EARLY EXPERIENCES AND ADULT RELATIONSHIPS
I AM ALL GROWED UP AND CAN'T GET INTO TROUBLE ANYMORE
Our earliest experiences of relationship with our parents or caretakers become the template for our future relationships including even our relationship with God. Wow, that’s interesting.
If these early relationships are characterized by what some call a secure attachment, then we grow up with a sense of wholeness and maybe even a sense of holiness or, as I like to say, wholeyness. With that wholeyness comes an innate sense of preciousness, so we treat ourselves and others as precious. We do not tolerate ANYone treating us any less than preciously.
Secure attachments come about by our parents’ ability to read our needs and then respond to our needs during our first nine months of life. So if I cry because I am wet, it is important for the parent to recognize the words I am yet unable to speak that lie beneath the cry, to recognize it is an “I’m wet” cry.
The reality is we do not live in a perfect world, and probably none of us experienced completely a secure attachment. We get wounded as the great mythological stories tell us. This is not about parent bashing or crying over spilled milk. It is just a fact of life. We get wounded.
Unfortunately, most of us have no clue we are wounded, and we go into marriage with no clue. We have no clue that conflict in our relationship triggers these old wounds. We just automatically assume that the other person is attacking us and hurting us, and sometimes we assume they are doing it on purpose, and you know what? Since our beloved is also wounded from the past, they probably do attack back on purpose. It’s about the confusion and the subsequent drive to survive.
Here is the confusion. I think you are attacking me. It feels like you are attacking me because old emotions that we have no conscious access to, emotions that are stored forever in our amygdala, get triggered and fired off as if the old hurt is occurring at the moment you are snarling at me! So, of course, for the sake of my survival, I must defend myself some way or another and one way is to intentionally hurt you.
As we grow into a toddler and a preschooler, many of these initial wounds become intertwined with feelings of guilt when we are told we have done something naughty. And often times, we have done something naughty. Perhaps whatever it is just doesn’t call for the death penalty. But that’s what is administered when we get the evil eye, or we are shunned, or worse physically hit or verbally attacked and shamed. Or even worse, when our parents tell us, “I am disappointed in you.” That perhaps is the worse. See if you can figure out why, from your own experience and your own use of those same deadly words with your own children.

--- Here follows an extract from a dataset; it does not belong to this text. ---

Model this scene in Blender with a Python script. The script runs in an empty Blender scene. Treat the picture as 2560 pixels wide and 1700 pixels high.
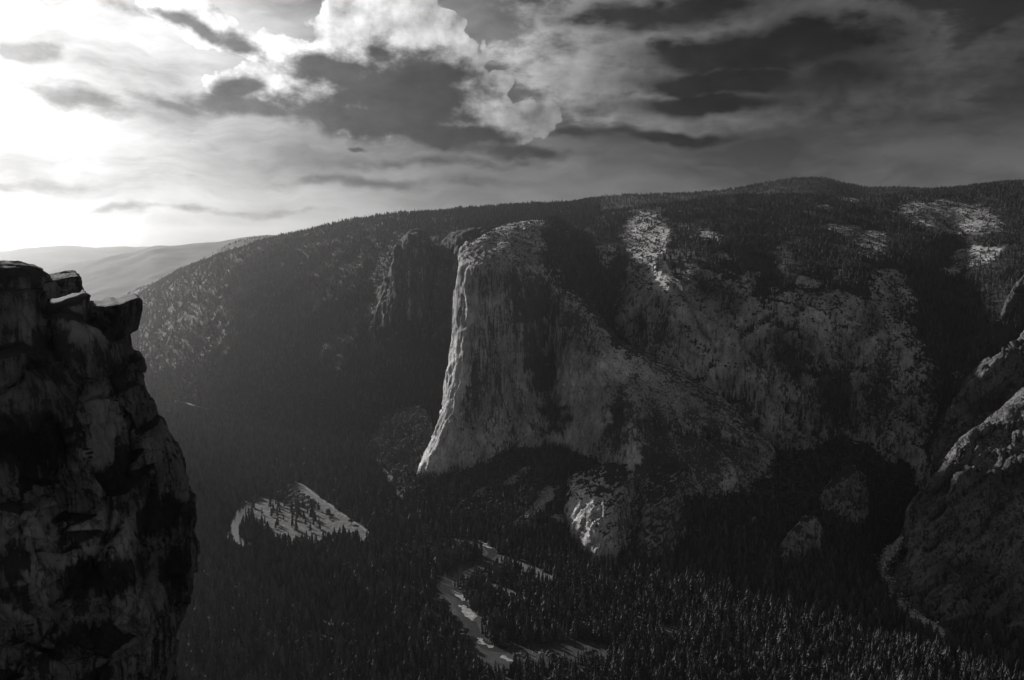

We are basically telling a child he or she is not a good enough mirror to reflect just how wonderful we are as parents. But that is never a child’s job, not even an adult child’s job. As parents, we have to create our own internal mirrors for that validation. We literally destroy our children’s soul when we try to shape them into being that mirror for us.
So we enter marriage or a relationship, loaded for bear. We either have vowed never to allow another attack on our soul, or we are so used to being attack that we invite one after another. Our connection to each other is not characterized by a sense of preciousness, that feeling that hopefully most of us feel when we hold an infant. Instead, our relationship becomes a game. We are desperate to keep score. We must always keep the score even. No one can win, but both of us continue to lose day after day.
Our relationship becomes an exercise in making sure we attack first or avoiding attacks all together by closing our hearts, withdrawing, and eventually withholding.
In From The Frying Pan To The Jacuzzi, Chapter five invites us to get it that we are all "growed up" and can’t get into trouble anymore. It is not about becoming perfect or impervious to making mistakes. It is simply acknowledging that, as adults, we can no longer get into trouble the way we did as kids.
One of the benefits of realizing that we are all "growed up" and can’t get into trouble is it short-circuits this survival behavior described above. We begin to recognize ourselves as grown-up and if for no other reason than this simple recognition, begin then to treat each other as grown-up rather than as a naughty child.
Treating each other as grown-up, as equals, gives us our best chance at loving each other.